The Early College opened at NCCU in the fall of 2004 with about 100 ninth-graders spread out into eight classrooms. Additional grades will be added each year until the school serves 400 ninth- through 12th-graders. Students take high school and university courses simultaneously, earning up to two years of college credit by graduation.

Housing a high school completely on a college campus was new to the Triangle, and the education building was always intended to be a temporary location.

It worked OK the first year, students say, but the new class of students this year has made the tiny school-within-a-school uncomfortably crowded.

The students jokingly call the classroom where they dine the "lockerteria" because that's where they eat and shove their books into lockers. Computer access has been hit or miss, with university students often occupying the labs and high school students often having to wait until after school to use laptops provided by the school system. Kids, arms weighed down with books, have to wade through packed doorways as students pass between classes.

"It's pretty much just making sure you're not stepping on anyone or hitting them," said sophomore Aria Halliday.

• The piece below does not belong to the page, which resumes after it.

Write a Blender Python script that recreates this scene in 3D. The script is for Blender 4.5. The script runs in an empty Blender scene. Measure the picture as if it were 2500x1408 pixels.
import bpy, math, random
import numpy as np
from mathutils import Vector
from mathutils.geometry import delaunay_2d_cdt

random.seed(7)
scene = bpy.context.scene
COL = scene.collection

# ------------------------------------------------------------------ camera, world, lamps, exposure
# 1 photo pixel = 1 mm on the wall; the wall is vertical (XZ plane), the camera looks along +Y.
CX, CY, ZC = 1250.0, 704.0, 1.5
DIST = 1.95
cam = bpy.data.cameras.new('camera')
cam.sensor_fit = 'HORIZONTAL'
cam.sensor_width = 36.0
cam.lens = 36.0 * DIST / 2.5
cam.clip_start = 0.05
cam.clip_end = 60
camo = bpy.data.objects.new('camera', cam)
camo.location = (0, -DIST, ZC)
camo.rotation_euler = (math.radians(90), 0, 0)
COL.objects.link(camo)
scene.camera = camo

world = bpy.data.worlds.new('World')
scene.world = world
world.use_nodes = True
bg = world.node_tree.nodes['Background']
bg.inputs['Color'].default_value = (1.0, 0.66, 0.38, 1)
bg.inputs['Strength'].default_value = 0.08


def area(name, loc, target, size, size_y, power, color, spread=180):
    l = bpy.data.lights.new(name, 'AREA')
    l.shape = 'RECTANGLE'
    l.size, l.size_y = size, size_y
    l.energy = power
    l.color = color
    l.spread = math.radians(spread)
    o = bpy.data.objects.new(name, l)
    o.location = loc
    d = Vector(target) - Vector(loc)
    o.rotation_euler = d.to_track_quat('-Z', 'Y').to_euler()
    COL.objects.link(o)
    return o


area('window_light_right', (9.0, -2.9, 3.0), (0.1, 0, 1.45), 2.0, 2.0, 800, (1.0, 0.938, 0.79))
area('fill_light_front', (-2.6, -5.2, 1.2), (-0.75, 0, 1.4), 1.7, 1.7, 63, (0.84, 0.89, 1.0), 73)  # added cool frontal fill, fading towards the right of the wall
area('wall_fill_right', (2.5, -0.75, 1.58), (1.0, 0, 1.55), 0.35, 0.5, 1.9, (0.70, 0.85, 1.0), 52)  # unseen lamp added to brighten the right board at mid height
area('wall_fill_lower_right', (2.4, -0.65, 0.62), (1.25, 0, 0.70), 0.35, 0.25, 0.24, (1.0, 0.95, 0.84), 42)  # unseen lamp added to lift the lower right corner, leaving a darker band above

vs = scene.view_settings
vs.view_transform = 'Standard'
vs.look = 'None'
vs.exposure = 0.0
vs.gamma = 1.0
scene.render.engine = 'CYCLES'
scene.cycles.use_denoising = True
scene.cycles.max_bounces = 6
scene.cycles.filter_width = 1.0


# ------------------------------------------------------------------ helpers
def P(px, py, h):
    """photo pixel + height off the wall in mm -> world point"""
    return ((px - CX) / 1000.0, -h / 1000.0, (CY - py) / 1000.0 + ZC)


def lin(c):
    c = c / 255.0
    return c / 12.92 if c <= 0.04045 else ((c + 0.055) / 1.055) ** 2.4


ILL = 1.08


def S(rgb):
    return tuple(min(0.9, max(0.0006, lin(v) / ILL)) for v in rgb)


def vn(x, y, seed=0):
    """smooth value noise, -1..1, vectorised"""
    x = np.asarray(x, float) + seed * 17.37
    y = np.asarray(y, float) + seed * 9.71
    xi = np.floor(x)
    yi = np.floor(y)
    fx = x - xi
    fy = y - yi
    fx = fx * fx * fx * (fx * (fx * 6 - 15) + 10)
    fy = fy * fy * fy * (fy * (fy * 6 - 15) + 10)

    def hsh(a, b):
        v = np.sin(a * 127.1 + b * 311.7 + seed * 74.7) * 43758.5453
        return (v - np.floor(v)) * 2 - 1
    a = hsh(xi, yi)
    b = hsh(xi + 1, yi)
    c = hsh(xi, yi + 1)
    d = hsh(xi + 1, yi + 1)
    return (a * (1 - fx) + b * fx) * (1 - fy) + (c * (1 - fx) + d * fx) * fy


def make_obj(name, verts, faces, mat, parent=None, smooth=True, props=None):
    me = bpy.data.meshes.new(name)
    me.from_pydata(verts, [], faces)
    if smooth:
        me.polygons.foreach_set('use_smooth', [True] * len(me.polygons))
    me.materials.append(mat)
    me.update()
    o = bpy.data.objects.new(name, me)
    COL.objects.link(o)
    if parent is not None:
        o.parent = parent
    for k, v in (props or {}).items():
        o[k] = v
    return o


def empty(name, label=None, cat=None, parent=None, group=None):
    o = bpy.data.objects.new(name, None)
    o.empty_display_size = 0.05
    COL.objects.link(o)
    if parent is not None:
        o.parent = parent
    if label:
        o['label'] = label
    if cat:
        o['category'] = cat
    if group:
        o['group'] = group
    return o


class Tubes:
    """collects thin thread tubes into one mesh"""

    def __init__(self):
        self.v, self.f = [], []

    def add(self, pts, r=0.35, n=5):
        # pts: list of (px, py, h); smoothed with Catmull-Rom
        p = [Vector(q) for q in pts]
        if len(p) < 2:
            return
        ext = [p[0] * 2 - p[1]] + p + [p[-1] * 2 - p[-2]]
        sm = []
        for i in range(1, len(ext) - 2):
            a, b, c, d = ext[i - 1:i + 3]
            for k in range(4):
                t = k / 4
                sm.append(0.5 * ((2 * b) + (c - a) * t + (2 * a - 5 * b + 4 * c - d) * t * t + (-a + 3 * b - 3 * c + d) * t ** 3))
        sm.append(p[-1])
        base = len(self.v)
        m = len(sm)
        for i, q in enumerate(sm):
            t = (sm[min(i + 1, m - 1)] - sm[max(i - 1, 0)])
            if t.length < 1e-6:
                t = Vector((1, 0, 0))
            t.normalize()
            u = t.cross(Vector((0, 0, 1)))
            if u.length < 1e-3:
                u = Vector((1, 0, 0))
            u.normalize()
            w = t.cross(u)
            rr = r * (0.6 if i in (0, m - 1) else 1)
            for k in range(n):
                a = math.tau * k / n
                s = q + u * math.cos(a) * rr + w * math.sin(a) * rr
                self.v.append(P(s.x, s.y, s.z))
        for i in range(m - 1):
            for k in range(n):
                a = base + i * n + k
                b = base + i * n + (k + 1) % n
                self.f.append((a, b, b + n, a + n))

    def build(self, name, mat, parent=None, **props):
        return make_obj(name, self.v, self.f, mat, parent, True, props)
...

The Robinson building is one of three old science buildings left empty after a new science complex opened this year. It will need minor roof repairs, a fresh coat of paint and the installation of a bell system but is otherwise in good shape.

King and the students are excited about the coming move. In the 26,000-square-foot building, King will have space for a teachers' lounge, meaning his days will no longer be interrupted by teachers wandering into his office to make copies and sharpen pencils. The Robinson building will allow for a designated space for the newspaper and yearbook King hopes to launch soon. And he hopes having an actual building will help build up the PTA.

Sophomore Laura Tan said she is looking forward to taking science courses where students can participate in real labs. Sophomore Bryant Taborn is glad he will no longer have to vie for computer time with college students.

The students hope having a building of their own will make their high school experience feel more like, well, high school.

"We'll have more spaces for clubs and, hopefully, have a place to hold parties and dances," Aria said.

Bryant said he can't wait to be able to cut up a little in the halls with his friends, rolling his eyes at how students are always shushed and expected to act like grown-ups during the time between classes that students like to use to disperse of pent-up energy.

As for the lockerteria, that will be history. Though Aria pointed out that the food, trucked in from another high school, will still be just as bad.